No dedicated national R&D programme on AI pedagogy and child-AI interaction
Government itself describes evidence for AI tutoring as 'limited'. EEF runs individual trials (e.g. Aila Teacher Choices) but has no dedicated AI programme; UKRI has no directed programme on learning with AI; the strongest classroom RCT evidence (e.g. the LearnLM UK trial, n=165) comes from US labs studying their own products. Nobody in the UK is funding longitudinal research on what sustained AI use does to children's learning, cognition (the DfE safety expectations even ask products to report 'cognitive offloading' rates, a construct with little research behind it), motivation or safeguarding.

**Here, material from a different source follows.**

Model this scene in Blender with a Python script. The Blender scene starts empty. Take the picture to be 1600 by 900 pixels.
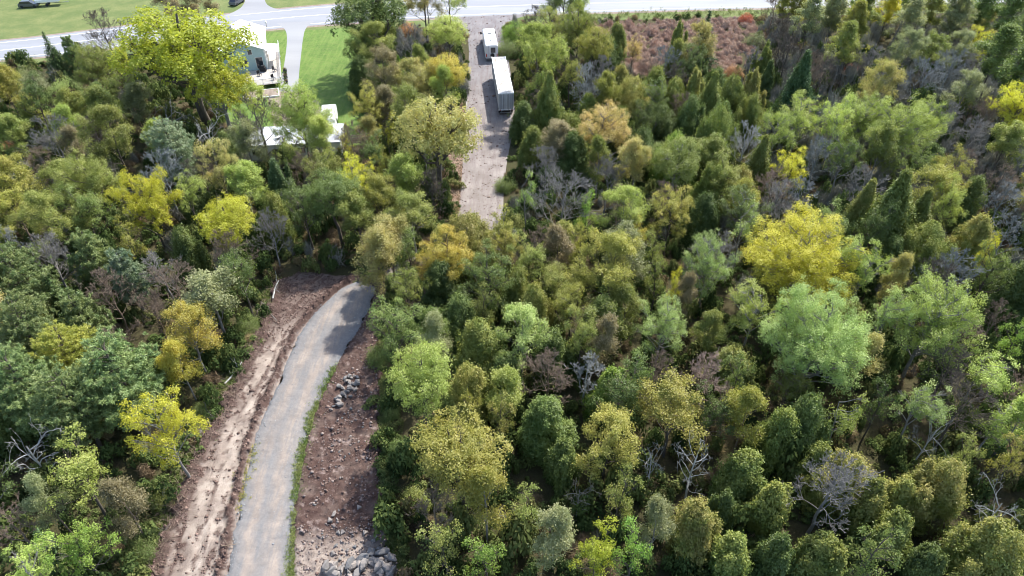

The state is deploying AI tutors to 450,000 disadvantaged children ahead of the evidence. Without independent UK research infrastructure, the knowledge base will be owned by vendors evaluating themselves, and long-run harms or null effects will surface only after national rollout.
A UKRI-DfE directed programme ('EEF for AI'): longitudinal cohort studies with National Pupil Database linkage, standing rapid-RCT infrastructure in volunteer school networks, and open evaluation of the government's own tutoring tools.
// Build together: Counterparty: volunteer school networks plus DfE NPD-linkage approval; philanthropic funder can seed before UKRI-DfE programme.
The state is deploying AI tutors to 450,000 children ahead of evidence, yet no UK body funds longitudinal research, leaving the knowledge base to self-evaluating vendors.